Krakow, Poland. A new start.

Waltz No. 3 in A Minor, Op. 34, No. 2 – Frédéric Chopin

Since we arrived in Krakow at the end of October, I still could not put a point to the many feelings that this new moving unleashed.

Krakow is a beautiful city, served by an excellent public transport network that connects the whole city and even the suburbs. Krakow is also a difficult city for those who, like me, do not speak Polish. For those immigrants like me who are almost always alone with young children. For people like me not used to working office hours. 9h in the same place, every day from Monday to Friday.

Each city becomes what everyone wants to make it, following the trajectory of our own experience, or the reason we had for choosing it. Krakow, for me, is my office where I arrive in the morning after 25 minutes by tram and 10 walking on a grey road, overlooking industries and shopping centers. Krakow is also my home, with its large windows and balcony overlooking the neighborhood and the curtains, light and white, which protect from view but filter the light. The pistachio green sofa and the bathroom without a window. Gea’s room with parquet and the orange carpet with white polka dots that followed us from Poitiers. And the cabinet with Italian bitters and intermittent lights from “worst bar in Caracas” that we like so much, the kitsch touch that I never forget to have in my flat.
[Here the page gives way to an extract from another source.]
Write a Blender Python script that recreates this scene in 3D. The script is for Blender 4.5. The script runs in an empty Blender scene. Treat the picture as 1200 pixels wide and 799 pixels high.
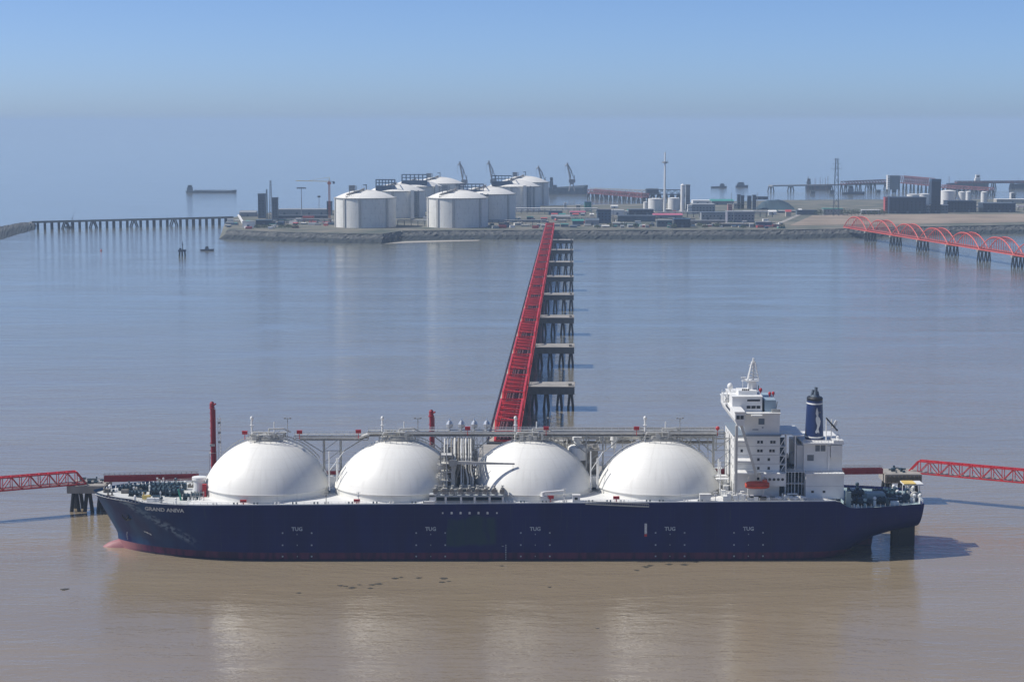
import bpy, math, random
from mathutils import Vector, Matrix
R = math.radians
random.seed(7)
scene = bpy.context.scene
COL = scene.collection

# ------------------------------------------------------------ camera
H, PITCH, F = 152.0, 6.27, 2333.0           # metres, degrees, focal length in photo pixels (1200 wide)
cd = bpy.data.cameras.new('camera'); cam = bpy.data.objects.new('camera', cd); COL.objects.link(cam)
cam.location = (0, 0, H); cam.rotation_euler = (R(90 - PITCH), 0, 0)
cd.sensor_width = 36; cd.lens = F * 36 / 1200; cd.clip_start = 1; cd.clip_end = 200000
scene.camera = cam
# ------------------------------------------------------------ world, sun, exposure
SUN_EL, SUN_AZ = 48.0, -4.0                  # sun to the left, AZ degrees towards the camera
world = bpy.data.worlds.new('World'); scene.world = world; world.use_nodes = True
wn = world.node_tree; wn.nodes.clear()
sky = wn.nodes.new('ShaderNodeTexSky'); sky.sky_type = 'NISHITA'; sky.sun_disc = False
sdir = Vector((-math.cos(R(SUN_EL)) * math.cos(R(SUN_AZ)), -math.cos(R(SUN_EL)) * math.sin(R(SUN_AZ)), math.sin(R(SUN_EL))))
sky.sun_elevation = R(SUN_EL); sky.sun_rotation = math.atan2(sdir.x, sdir.y)
sky.altitude = 0; sky.air_density = 0.42; sky.dust_density = 0.66; sky.ozone_density = 7.5
bg = wn.nodes.new('ShaderNodeBackground'); bg.inputs['Strength'].default_value = 0.143
wo = wn.nodes.new('ShaderNodeOutputWorld')
wn.links.new(sky.outputs[0], bg.inputs[0]); wn.links.new(bg.outputs[0], wo.inputs[0])
sl = bpy.data.lights.new('sun', 'SUN'); sl.energy = 4.8; sl.angle = R(0.53); sl.color = (1.0, 0.955, 0.88)
so = bpy.data.objects.new('sun', sl); COL.objects.link(so); so.rotation_euler = sdir.to_track_quat('Z', 'Y').to_euler(); so.location = (-200, 600, 300)
scene.view_settings.view_transform = 'Standard'; scene.view_settings.look = 'None'
scene.view_settings.exposure = 0.0; scene.view_settings.gamma = 1.0; scene.view_settings.use_curve_mapping = False
scene.render.engine = 'CYCLES'
cy = scene.cycles
cy.use_denoising = True; cy.max_bounces = 6; cy.volume_bounces = 1; cy.diffuse_bounces = 3; cy.glossy_bounces = 3
cy.transparent_max_bounces = 8; cy.caustics_reflective = False; cy.caustics_refractive = False
HAZE_DENSITY, HAZE_COLOR = 0.000073, (0.510, 0.685, 0.915)

# ------------------------------------------------------------ helpers: camera geometry -> real places
cp, sp_ = math.cos(R(PITCH)), math.sin(R(PITCH))
def Yof(py, z=0.0): return (H - z) / math.tan(R(PITCH) + math.atan((py - 399.5) / F))
def Xof(px, Y, z=0.0): return (px - 600) / F * (Y * cp + (H - z) * sp_)
def Zof(py, Y): return H - Y * math.tan(R(PITCH) + math.atan((py - 399.5) / F))
def at(px, py, z=0.0):
    Y = Yof(py, z); return Vector((Xof(px, Y, z), Y, z))
def mpp(Y, z=0.0): return (Y * cp + (H - z) * sp_) / F

# ------------------------------------------------------------ materials
MATS = {}
def mat(name, col, rough=0.6, metal=0.0, var=0.12, scale=0.5, spec=0.5, bump=0.0, col2=None, streak=0.0):
    if name in MATS: return MATS[name]
    m = bpy.data.materials.new(name); m.use_nodes = True; nt = m.node_tree; N = nt.nodes; L = nt.links
    b = N['Principled BSDF']; b.inputs['Roughness'].default_value = rough; b.inputs['Metallic'].default_value = metal
    b.inputs['Specular IOR Level'].default_value = spec
    tc = N.new('ShaderNodeTexCoord'); nz = N.new('ShaderNodeTexNoise'); nz.inputs['Scale'].default_value = scale; nz.inputs['Detail'].default_value = 5
    if streak:
        mp = N.new('ShaderNodeMapping'); mp.inputs['Scale'].default_value = (1, 1, streak); L.new(tc.outputs['Object'], mp.inputs[0]); L.new(mp.outputs[0], nz.inputs['Vector'])
    else: L.new(tc.outputs['Object'], nz.inputs['Vector'])
    mr = N.new('ShaderNodeMapRange'); mr.inputs['From Min'].default_value = 0.3; mr.inputs['From Max'].default_value = 0.7
    L.new(nz.outputs['Fac'], mr.inputs['Value'])
    mx = N.new('ShaderNodeMix'); mx.data_type = 'RGBA'; L.new(mr.outputs[0], mx.inputs['Factor'])
    c2 = col2 or tuple(c * (1 - 2 * var) for c in col)
    mx.inputs[6].default_value = (*c2, 1); mx.inputs[7].default_value = (*col, 1)
    L.new(mx.outputs[2], b.inputs['Base Color'])
    if bump:
        bp = N.new('ShaderNodeBump'); bp.inputs['Distance'].default_value = bump; L.new(nz.outputs['Fac'], bp.inputs['Height']); L.new(bp.outputs[0], b.inputs['Normal'])
    MATS[name] = m; return m
WHITE = mat('ship_white_paint', (0.78, 0.78, 0.76), 0.45, var=0.05, scale=0.3)
def shell_paint(name, col, dirt, nseg, zstep, rough=0.5, amt=0.35):
    m = mat(name, col, rough, var=0.05, scale=0.12, streak=0.3); nt = m.node_tree; N = nt.nodes; L = nt.links; b = N['Principled BSDF']; src = b.inputs['Base Color'].links[0].from_socket
    tc = N.new('ShaderNodeTexCoord'); sp = N.new('ShaderNodeSeparateXYZ'); L.new(tc.outputs['Object'], sp.inputs[0])
    def mt(op, a, c=0.0):
        q = N.new('ShaderNodeMath'); q.operation = op
        for i, v in enumerate((a, c)):
            if isinstance(v, (int, float)): q.inputs[i].default_value = v
            else: L.new(v, q.inputs[i])
        return q.outputs[0]
    def sm(v, a, c):
        q = N.new('ShaderNodeMapRange'); q.interpolation_type = 'SMOOTHSTEP'; L.new(v, q.inputs['Value']); q.inputs['From Min'].default_value = a; q.inputs['From Max'].default_value = c; return q.outputs[0]
    ang = mt('ARCTAN2', sp.outputs['Y'], sp.outputs['X']); fa = mt('ABSOLUTE', mt('SUBTRACT', mt('FRACT', mt('MULTIPLY', ang, nseg / 6.28318)), 0.5)); fz = mt('ABSOLUTE', mt('SUBTRACT', mt('FRACT', mt('MULTIPLY', sp.outputs['Z'], 1 / zstep)), 0.5))
    seam = mt('MAXIMUM', sm(fa, 0.478, 0.495), sm(fz, 0.465, 0.49))
    cb = N.new('ShaderNodeCombineXYZ'); L.new(mt('MULTIPLY', ang, 14.0), cb.inputs[0]); L.new(mt('MULTIPLY', sp.outputs['Z'], 0.12), cb.inputs[1])
    nz = N.new('ShaderNodeTexNoise'); nz.inputs['Scale'].default_value = 1.0; nz.inputs['Detail'].default_value = 6; L.new(cb.outputs[0], nz.inputs['Vector'])
    f = mt('ADD', mt('MULTIPLY', seam, 0.28), mt('MULTIPLY', sm(nz.outputs['Fac'], 0.50, 0.74), amt))
    mx = N.new('ShaderNodeMix'); mx.data_type = 'RGBA'; L.new(f, mx.inputs['Factor']); L.new(src, mx.inputs[6]); mx.inputs[7].default_value = (*dirt, 1); L.new(mx.outputs[2], b.inputs['Base Color']); return m
COVER = shell_paint('tank_cover_paint', (0.82, 0.81, 0.76), (0.58, 0.56, 0.51), 24, 3.1, 0.5, 0.28)
GREYP = mat('grey_steel', (0.42, 0.42, 0.40), 0.55, var=0.15, scale=0.6)
PIPE = mat('pipe_lagging', (0.62, 0.61, 0.57), 0.45, var=0.12, scale=0.7)
SILVER = mat('silver_metal', (0.62, 0.64, 0.66), 0.3, metal=0.7, var=0.08)
RUSTG = mat('brown_grey_steel', (0.26, 0.24, 0.21), 0.7, var=0.2, scale=1.0)
DECKM = mat('deck_paint', (0.62, 0.63, 0.61), 0.6, var=0.12, scale=0.15)
DECKT = mat('teal_deck_paint', (0.30, 0.40, 0.42), 0.6, var=0.12, scale=0.2)
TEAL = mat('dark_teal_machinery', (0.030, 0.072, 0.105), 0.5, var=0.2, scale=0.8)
NAVY = mat('navy_paint', (0.012, 0.030, 0.115), 0.4, var=0.1, scale=0.3)
BLACK = mat('black_paint', (0.012, 0.013, 0.016), 0.5, var=0.1)
GLASS = mat('dark_window_glass', (0.012, 0.016, 0.022), 0.08, var=0.1)
ORANGE = mat('lifeboat_orange', (0.62, 0.075, 0.035), 0.45, var=0.1, scale=0.8)
REDB = mat('red_box_paint', (0.50, 0.02, 0.03), 0.5, var=0.1)
REDT = mat('red_truss_paint', (0.60, 0.022, 0.032), 0.5, var=0.14, scale=0.15)
MAROON = mat('maroon_paint', (0.34, 0.015, 0.035), 0.55, var=0.15, scale=0.1)
PINKR = mat('coral_red_paint', (0.66, 0.11, 0.09), 0.55, var=0.1, scale=0.1)
LETTER = mat('white_lettering', (0.72, 0.74, 0.74), 0.6, var=0.2, scale=1.5)
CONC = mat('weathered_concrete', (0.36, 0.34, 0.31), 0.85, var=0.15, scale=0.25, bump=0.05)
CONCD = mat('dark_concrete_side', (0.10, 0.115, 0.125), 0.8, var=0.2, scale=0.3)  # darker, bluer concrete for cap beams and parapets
PILE = mat('dark_coated_pile', (0.010, 0.013, 0.018), 0.55, var=0.2, scale=0.4)
TIMBER = mat('fender_brown', (0.16, 0.14, 0.11), 0.8, var=0.25, scale=1.0)
GREEN = mat('green_paint', (0.03, 0.30, 0.20), 0.5)
YELLOW = mat('yellow_paint', (0.75, 0.55, 0.16), 0.6)
TANKW = shell_paint('storage_tank_concrete', (0.80, 0.79, 0.74), (0.52, 0.51, 0.48), 16, 6.5, 0.75, 0.5)
TANKR = shell_paint('tank_roof_white', (0.85, 0.83, 0.77), (0.48, 0.43, 0.37), 20, 50.0, 0.6, 0.45)
STEELB = mat('blue_grey_steel', (0.12, 0.16, 0.21), 0.6, var=0.2, scale=0.1)
BUFF = mat('buff_cladding', (0.46, 0.42, 0.36), 0.7, var=0.1, scale=0.05)
GREYC = mat('grey_cladding', (0.30, 0.32, 0.34), 0.6, var=0.1, scale=0.06)
BLUEC = mat('blue_cladding', (0.05, 0.11, 0.19), 0.6, var=0.1, scale=0.06)
DARKB = mat('dark_navy_cladding', (0.025, 0.045, 0.085), 0.6, var=0.1, scale=0.06)
GREENC = mat('green_roof_sheet', (0.05, 0.30, 0.25), 0.6, var=0.1, scale=0.06)
PINKC = mat('pink_roof_sheet', (0.50, 0.13, 0.20), 0.6, var=0.1, scale=0.06)
WHITEC = mat('white_cladding', (0.82, 0.81, 0.78), 0.6, var=0.08, scale=0.06)
REDC = mat('red_cladding', (0.48, 0.08, 0.08), 0.6, var=0.1, scale=0.06)
EARTH = mat('bare_earth', (0.33, 0.26, 0.20), 0.95, var=0.22, scale=0.012)
ROCK = mat('rubble_rock', (0.135, 0.135, 0.125), 0.9, scale=0.3, bump=0.8, col2=(0.015, 0.022, 0.030))
def wet_foot(m):
    nt = m.node_tree; N = nt.nodes; L = nt.links; b = N['Principled BSDF']; src = b.inputs['Base Color'].links[0].from_socket
    g_ = N.new('ShaderNodeNewGeometry'); sp = N.new('ShaderNodeSeparateXYZ'); L.new(g_.outputs['Position'], sp.inputs[0]); q = N.new('ShaderNodeMapRange'); q.interpolation_type = 'SMOOTHSTEP'; L.new(sp.outputs['Z'], q.inputs['Value'])
    q.inputs['From Min'].default_value = 4.2; q.inputs['From Max'].default_value = 6.2; mx = N.new('ShaderNodeMix'); mx.data_type = 'RGBA'; L.new(q.outputs[0], mx.inputs['Factor']); mx.inputs[6].default_value = (0.018, 0.026, 0.030, 1); L.new(src, mx.inputs[7]); L.new(mx.outputs[2], b.inputs['Base Color'])
wet_foot(ROCK)
LEAF = mat('foliage', (0.07, 0.10, 0.045), 0.9, scale=0.3, col2=(0.03, 0.05, 0.025), bump=0.5)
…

Krakow is the impossibility of understanding what people tell me but also my lack of desire to understand a culture that I feel hostile. The difficulty of the first weeks in shopping, the cultural shock in the educational system completely different from the attention we were accustomed to in France and the currency, which for the first time in all the years of life abroad, is no longer the euro. It’s something that does not make you feel at home.
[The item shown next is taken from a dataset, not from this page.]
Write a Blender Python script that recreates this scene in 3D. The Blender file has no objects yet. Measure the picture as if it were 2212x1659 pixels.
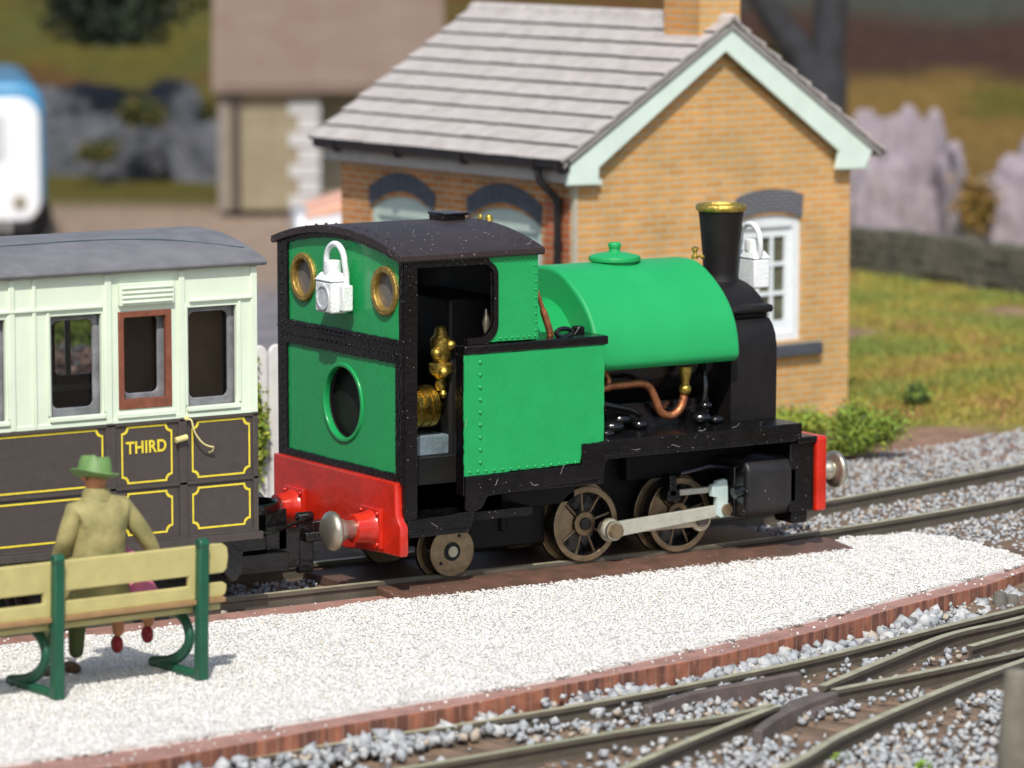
import bpy, bmesh, math, random
import numpy as np
from mathutils import Vector, Matrix, noise as mnoise
random.seed(7); rng = np.random.default_rng(7)
S = bpy.context.scene
COL = S.collection
PI = math.pi

# ---------------------------------------------------------------- camera, world, sun
W0, H0, FPX, HOR, AZ = 2212.0, 1659.0, 8800.0, -300.0, math.radians(57.5)
pitch = math.atan((H0/2-HOR)/FPX)
vv = Vector((math.cos(AZ)*math.cos(pitch), math.sin(AZ)*math.cos(pitch), -math.sin(pitch)))
rr = Vector((math.sin(AZ), -math.cos(AZ), 0)); uu = rr.cross(vv)
CAM = Vector((-16.866, -29.143, 5.903))
cam = bpy.data.objects.new('camera', bpy.data.cameras.new('camera')); COL.objects.link(cam)
cam.matrix_world = Matrix(((rr.x, uu.x, -vv.x, CAM.x), (rr.y, uu.y, -vv.y, CAM.y), (rr.z, uu.z, -vv.z, CAM.z), (0, 0, 0, 1)))
cam.data.sensor_width = 36; cam.data.lens = 36*FPX/W0
cam.data.clip_start = 0.5; cam.data.clip_end = 600
cam.data.dof.use_dof = True; cam.data.dof.focus_distance = 33.3; cam.data.dof.aperture_fstop = 0.80
S.camera = cam
SUN = Vector((-.35, -.54, .765)).normalized()
world = bpy.data.worlds.new('World'); S.world = world; world.use_nodes = True
wn = world.node_tree.nodes; wl = world.node_tree.links
sky = wn.new('ShaderNodeTexSky'); sky.sky_type = 'NISHITA'; sky.sun_disc = False
sky.sun_elevation = math.asin(SUN.z); sky.sun_rotation = math.atan2(SUN.x, SUN.y)
sky.dust_density = 2.0; sky.ozone_density = 0.6
bg = wn['Background']; wl.new(sky.outputs[0], bg.inputs[0]); bg.inputs[1].default_value = 0.125
sun = bpy.data.objects.new('sun', bpy.data.lights.new('sun', 'SUN')); COL.objects.link(sun)
sun.data.energy = 3.5; sun.data.angle = math.radians(1.0); sun.data.color = (1, .95, .87)
sun.rotation_euler = (-SUN).to_track_quat('-Z', 'Y').to_euler(); sun.location = (-10, -20, 30)
S.view_settings.view_transform = 'Standard'; S.view_settings.look = 'None'
S.view_settings.exposure = 0.17; S.view_settings.gamma = 1
S.view_settings.use_curve_mapping = False
S.render.film_transparent = False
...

I know that I must give myself time and give the city time to unfold in the beauty that surely it has, in its historical richness, that the pungent cold of this period crystallizes and hibernates. I have to give myself time to adapt to a place where I would never have thought of living. I have to understand that the answer to the question does not always come, which often is not immediate and must be built. My being here must be built, it must be given a sense to this feeling out of place and I am sure that in this research I will discover other sounds, other alphabets through which perhaps it is possible to communicate. Because nothing is ever lost if curiosity  resists. Also in freezing conditions. Maybe.